- **What the task requires**
Output every line exactly as written. Leave out pictures.
++++ Supplied data ++++
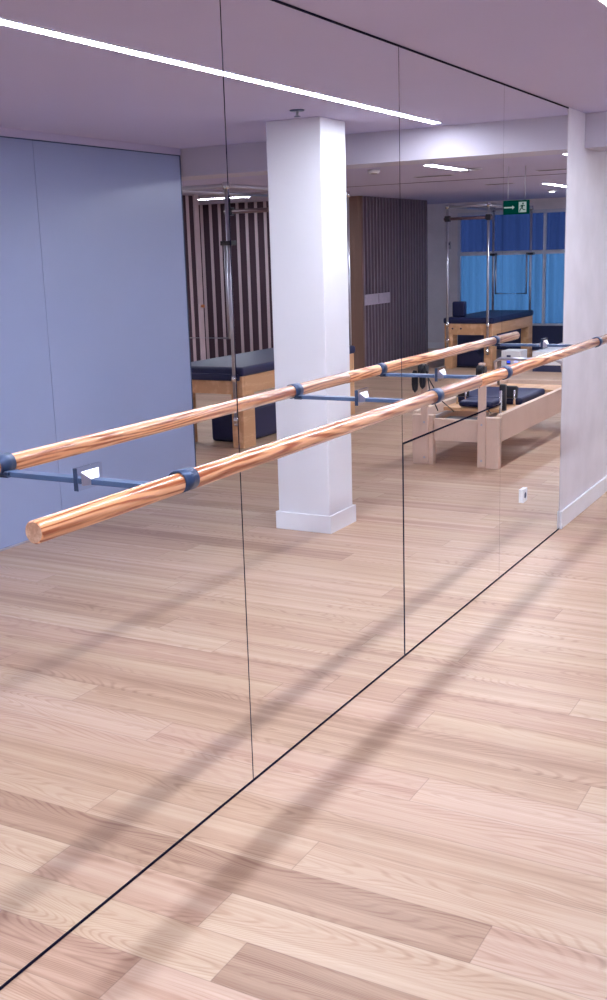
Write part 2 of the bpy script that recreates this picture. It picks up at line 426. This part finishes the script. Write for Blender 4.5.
# ------------------------------------------------------------------ barre
def barre(y0, y1, label):
    t = empty('wooden_barre', (.275, (y0 + y1) / 2, 1.111), label, 'barre', 'wooden barres on the mirror wall')
    L = (y1 - y0) / 2; r = .0228; c = .003
    MB().tube([(0, -L, 0), (0, -L + c * .4, 0), (0, -L + c, 0), (0, L - c, 0), (0, L - c * .4, 0), (0, L, 0)], r, None, 48, False,
              [r - c, r - c * .4, r, r, r - c * .4, r - c]).build('rail', M['barre'], t)
    for s in (-1, 1):
        MB().tube([(0, s * (L - .002), 0), (0, s * (L + .0004), 0)], r - c, None, 48).build('end_face', M['endgrain'], t)
    return t
b1 = barre(1.482, 3.893, 'near wooden barre rail whose cut end shows at the left of the photo')
barre(3.8945, 6.066, 'far wooden barre rail running off towards the white plaster wall')
b1.rotation_euler.x = .0022; b1.location.z -= .0015
def bracket(y, label):
    t = empty('barre_bracket', (0, y, 1.100), label, 'bracket', 'steel brackets holding the barre')
    # mirror plate and flared collar
    MB().box((.0005, -.045, -.027), (.006, .045, .027), M['chrome']).box((.0005, -.0465, -.027), (.0062, -.0452, .027), M['steel_blue']).build('wall_plate', None, t)
    m = MB(); bm = m.bm
    a = [bm.verts.new((.0062, s1 * .032, s2 * .017)) for s1, s2 in ((-1, -1), (1, -1), (1, 1), (-1, 1))]
    b = [bm.verts.new((.020, s1 * .0155, s2 * .007 - .009)) for s1, s2 in ((-1, -1), (1, -1), (1, 1), (-1, 1))]
    for i in range(4): bm.faces.new([a[i], a[(i + 1) % 4], b[(i + 1) % 4], b[i]])
    bm.faces.new(b)
    m.build('collar', M['tube'], t)
    MB().box((.018, -.015, -.0165), (.262, .015, -.0035)).build('arm', M['arm'], t, bevel=.001)
    # ring band round the barre
    m = MB(); bm = m.bm; n = 40; R = []
    for rr, yy in ((.0232, -.026), (.0262, -.026), (.0262, .026), (.0232, .026)):
        R.append([bm.verts.new((.275 + rr * math.cos(2 * PI * k / n), yy, .011 + rr * math.sin(2 * PI * k / n))) for k in range(n)])
    for j in range(4):
        for k in range(n):
            f = bm.faces.new([R[j][k], R[j][(k + 1) % n], R[(j + 1) % 4][(k + 1) % n], R[(j + 1) % 4][k]]); f.smooth = j in (1, 3)
    m.build('ring', M['steel_blue'], t)
    m = MB()
    m.box((.232, -.026, -.0165), (.262, .026, -.0125)).box((.236, -.022, -.0124), (.248, -.014, -.004)).box((.236, .014, -.0124), (.248, .022, -.004))
    m.build('foot_plate', M['steel_blue'], t, bevel=.001)
bracket(1.972, 'nearest steel barre bracket, left of the first mirror joint')
bracket(3.470, 'second barre bracket from the cut end, against the panel reflecting the column')
bracket(4.215, 'third barre bracket from the cut end, just beyond the join of the two rails')
bracket(5.690, 'farthest barre bracket, beside the white plaster wall')

# ------------------------------------------------------------------ slatted walls
def slats_face_x(name, x, y0, y1, per, wd, mat, label, back=.03):
    """cladding facing -x, slats spaced along y"""
    m = MB(); m.box((x, y0, .001), (x + back, y1, H - .002), M['slatback'])
    n = int((y1 - y0) / per)
    for i in range(n + 1):
        y = y0 + i * per
        if y + wd <= y1 + .001: m.box((x - .025, y, .001), (x, y + wd, H - .002), M[mat])
    return tag(m.build(name), label, 'slatted panel')
def slats_face_y(name, y, x0, x1, per, wd, mat, label, back=.02):
    m = MB(); m.box((x0, y, .001), (x1, y + back, H - .002), M['slatback'])
    n = int((x1 - x0) / per)
    for i in range(n + 1):
        x = x0 + i * per
        if x + wd <= x1 + .001: m.box((x, y - .008, .001), (x + wd, y, H - .002), M[mat])
    return tag(m.build(name), label, 'slatted panel')
slats_face_x('slatted_wall_panel', 4.765, 13.42, 15.70, .103, .036, 'slatgrey', 'narrow-striped grey slatted wall cladding right of the reflected column')
slats_face_y('slatted_wall_panel', 13.40 - .002, 6.05, 8.55, .150, .044, 'slat', 'wide-striped cladding of pale slats on dark backing behind the near trapeze table')
tag(box('veneer_panel', (4.742, 13.375, .001), (6.03, 13.415, H - .002), 'brown'), 'plain brown veneer panel at the corner of the grey slatted wall', 'wall panel')
# sliding slatted screen with a pale stile and a knob
sd = empty('slatted_screen', (5.8, 9.9, 0), 'slatted sliding screen with pale end stile and small knob left of the trapeze post', 'screen')
m = MB(); m.box((0, -1.9, .02), (.04, 1.12, H - .02), M['slatback'])
for i in range(15): m.box((-.006, -1.9 + i * .205, .02), (0, -1.9 + i * .205 + .055, H - .02), M['slat'])
m.build('slats', None, sd)
MB().box((-.025, 1.121, .005), (.045, 1.20, H - .005)).build('stile', M['slat'], sd)
MB().tube([(-.026, 1.16, 1.02), (-.06, 1.16, 1.02)], .018, None, 16).build('knob', plain('copper knob', (.55, .22, .10), .3, metal=1), sd)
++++
- **Reply**
Write part 2 of the bpy script that recreates this picture. It picks up at line 426. This part finishes the script. Write for Blender 4.5.
# ------------------------------------------------------------------ barre
def barre(y0, y1, label):
    t = empty('wooden_barre', (.275, (y0 + y1) / 2, 1.111), label, 'barre', 'wooden barres on the mirror wall')
    L = (y1 - y0) / 2; r = .0228; c = .003
    MB().tube([(0, -L, 0), (0, -L + c * .4, 0), (0, -L + c, 0), (0, L - c, 0), (0, L - c * .4, 0), (0, L, 0)], r, None, 48, False,
              [r - c, r - c * .4, r, r, r - c * .4, r - c]).build('rail', M['barre'], t)
    for s in (-1, 1):
        MB().tube([(0, s * (L - .002), 0), (0, s * (L + .0004), 0)], r - c, None, 48).build('end_face', M['endgrain'], t)
    return t
b1 = barre(1.482, 3.893, 'near wooden barre rail whose cut end shows at the left of the photo')
barre(3.8945, 6.066, 'far wooden barre rail running off towards the white plaster wall')
b1.rotation_euler.x = .0022; b1.location.z -= .0015
def bracket(y, label):
    t = empty('barre_bracket', (0, y, 1.100), label, 'bracket', 'steel brackets holding the barre')
    # mirror plate and flared collar
    MB().box((.0005, -.045, -.027), (.006, .045, .027), M['chrome']).box((.0005, -.0465, -.027), (.0062, -.0452, .027), M['steel_blue']).build('wall_plate', None, t)
    m = MB(); bm = m.bm
    a = [bm.verts.new((.0062, s1 * .032, s2 * .017)) for s1, s2 in ((-1, -1), (1, -1), (1, 1), (-1, 1))]
    b = [bm.verts.new((.020, s1 * .0155, s2 * .007 - .009)) for s1, s2 in ((-1, -1), (1, -1), (1, 1), (-1, 1))]
    for i in range(4): bm.faces.new([a[i], a[(i + 1) % 4], b[(i + 1) % 4], b[i]])
    bm.faces.new(b)
    m.build('collar', M['tube'], t)
    MB().box((.018, -.015, -.0165), (.262, .015, -.0035)).build('arm', M['arm'], t, bevel=.001)
    # ring band round the barre
    m = MB(); bm = m.bm; n = 40; R = []
    for rr, yy in ((.0232, -.026), (.0262, -.026), (.0262, .026), (.0232, .026)):
        R.append([bm.verts.new((.275 + rr * math.cos(2 * PI * k / n), yy, .011 + rr * math.sin(2 * PI * k / n))) for k in range(n)])
    for j in range(4):
        for k in range(n):
            f = bm.faces.new([R[j][k], R[j][(k + 1) % n], R[(j + 1) % 4][(k + 1) % n], R[(j + 1) % 4][k]]); f.smooth = j in (1, 3)
    m.build('ring', M['steel_blue'], t)
    m = MB()
    m.box((.232, -.026, -.0165), (.262, .026, -.0125)).box((.236, -.022, -.0124), (.248, -.014, -.004)).box((.236, .014, -.0124), (.248, .022, -.004))
    m.build('foot_plate', M['steel_blue'], t, bevel=.001)
bracket(1.972, 'nearest steel barre bracket, left of the first mirror joint')
bracket(3.470, 'second barre bracket from the cut end, against the panel reflecting the column')
bracket(4.215, 'third barre bracket from the cut end, just beyond the join of the two rails')
bracket(5.690, 'farthest barre bracket, beside the white plaster wall')

# ------------------------------------------------------------------ slatted walls
def slats_face_x(name, x, y0, y1, per, wd, mat, label, back=.03):
    """cladding facing -x, slats spaced along y"""
    m = MB(); m.box((x, y0, .001), (x + back, y1, H - .002), M['slatback'])
    n = int((y1 - y0) / per)
    for i in range(n + 1):
        y = y0 + i * per
        if y + wd <= y1 + .001: m.box((x - .025, y, .001), (x, y + wd, H - .002), M[mat])
    return tag(m.build(name), label, 'slatted panel')
def slats_face_y(name, y, x0, x1, per, wd, mat, label, back=.02):
    m = MB(); m.box((x0, y, .001), (x1, y + back, H - .002), M['slatback'])
    n = int((x1 - x0) / per)
    for i in range(n + 1):
        x = x0 + i * per
        if x + wd <= x1 + .001: m.box((x, y - .008, .001), (x + wd, y, H - .002), M[mat])
    return tag(m.build(name), label, 'slatted panel')
slats_face_x('slatted_wall_panel', 4.765, 13.42, 15.70, .103, .036, 'slatgrey', 'narrow-striped grey slatted wall cladding right of the reflected column')
slats_face_y('slatted_wall_panel', 13.40 - .002, 6.05, 8.55, .150, .044, 'slat', 'wide-striped cladding of pale slats on dark backing behind the near trapeze table')
tag(box('veneer_panel', (4.742, 13.375, .001), (6.03, 13.415, H - .002), 'brown'), 'plain brown veneer panel at the corner of the grey slatted wall', 'wall panel')
# sliding slatted screen with a pale stile and a knob
sd = empty('slatted_screen', (5.8, 9.9, 0), 'slatted sliding screen with pale end stile and small knob left of the trapeze post', 'screen')
m = MB(); m.box((0, -1.9, .02), (.04, 1.12, H - .02), M['slatback'])
for i in range(15): m.box((-.006, -1.9 + i * .205, .02), (0, -1.9 + i * .205 + .055, H - .02), M['slat'])
m.build('slats', None, sd)
MB().box((-.025, 1.121, .005), (.045, 1.20, H - .005)).build('stile', M['slat'], sd)
MB().tube([(-.026, 1.16, 1.02), (-.06, 1.16, 1.02)], .018, None, 16).build('knob', plain('copper knob', (.55, .22, .10), .3, metal=1), sd)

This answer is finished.